Manav Gupta, Analyst

Thank you so much.

Kris Smith, Chief Financial Officer

Thanks.

Operator, Operator

Thank you. And that will come from the line of Roger Read with Wells Fargo. Your line is open.

Roger Read, Analyst

Yes, good morning. I’d like to just follow-up on one thing. As you mentioned, being able to supply Fort Hills and Firebag to Base Plant and others, does it matter what you’re putting through the upgraders in terms of bitumen and bitumen quality? What’s the flexibility there as we think about the long-term question of replacing Base Plant production? I know it’s a next decade kind of question, but it’s out there. I’m just curious; are you learning something about the ability to be more flexible with the feedstock?

Rich Kruger, President and CEO

The upgraders have the capability of handling whatever the feed is, but the cocktail that comes from Firebag is not exactly the same as the cocktail that comes from Fort Hills. What we’ve learned with the paraffinic froth treatment at Fort Hills is that it takes the heavier asphaltenes out of it before it comes. What Peter is getting at Base Plant when he runs that through. We’ve talked in the past about getting an uplift in volume when it goes through there, but literally, we’ve been testing that long and hard, and with more Fort Hills barrels going through. Peter, keep me honest, we’ve been talking about the volumetric uplift of bringing a Fort Hills barrel in on kind of the 4% range. Increasingly, we’re thinking it’s more than 6%. We think that we’ve been getting that 4%, but as you stir those Fort Hills barrels in with the other barrels, they have a synergistic effect that gets an uplift from a larger volume. The value proposition when you can look at where a paraffinic froth treatment bitumen gets in the market versus a Firebag is significant. We have the ability to move barrels literally day-to-day, week-to-week to get the highest value.

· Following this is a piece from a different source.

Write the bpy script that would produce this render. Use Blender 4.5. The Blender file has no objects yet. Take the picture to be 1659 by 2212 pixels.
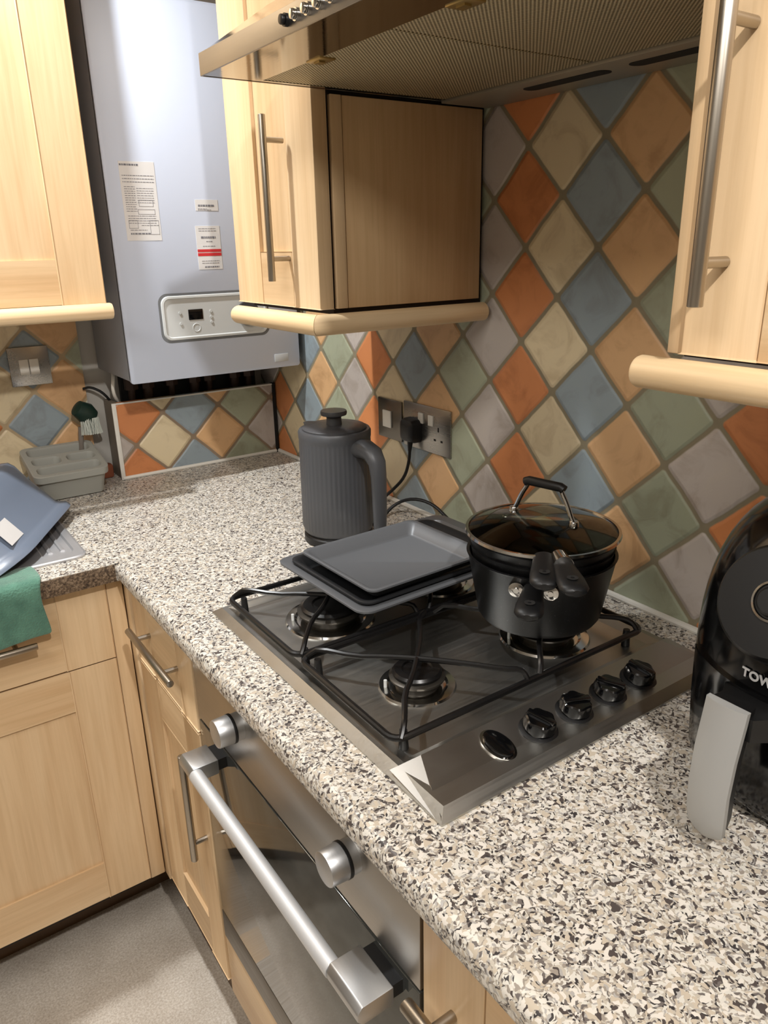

Peter Zebedee, Executive Vice President, Oil Sands

And actually, the results are showing a north of 6% yield uplift on those paraffinic froth treatment barrels from Fort Hills. Again, we can bring those into the upgrader at a maximum of 60,000 a day right now, and that’s what the teams do: look every day at where we can generate the most value for the company and what the mix is—what the cocktail is—so we are bringing it to those upgraders.

Rich Kruger, President and CEO

Absolutely. Yes, no doubt about it. We will look at the most holistic way to ensure we can accurately see what value can be captured. Here again, this is part of what makes us a bit different than others is the way we can look at a barrel of bitumen and what we can do with it. We have options and that will be part of our consideration as we look at the best long-term sources of bitumen.

Roger Read, Analyst

Alright, appreciate it. Thank you.

Operator, Operator

Thank you. I am showing no further questions in the queue at this time. I would now like to turn the call over to Mr. Rich Kruger for any closing remarks.

Rich Kruger, President and CEO

Yes, I’ll just wrap up very quickly before giving it back to Troy. Thank you for the time, the questions today. We had a lot to cover. I’ll just reiterate really where Greg started us. Where we are right now as we get into 2024, I believe we’ve got the right leadership, the right people. We’re focused on the right work. We have an inventory of things that can make a good operation great, and that’s exactly what we intend to do. So with that, I’ll just turn it back to Troy.

Troy Little, Vice President of Investor Relations

Thank you, everyone, for joining our call this morning. If you have any follow-up questions, please don’t hesitate to reach out to our team. Operator, you can end the call.

Operator, Operator

Thank you. This concludes today’s program. Thank you all for participating. You may now disconnect.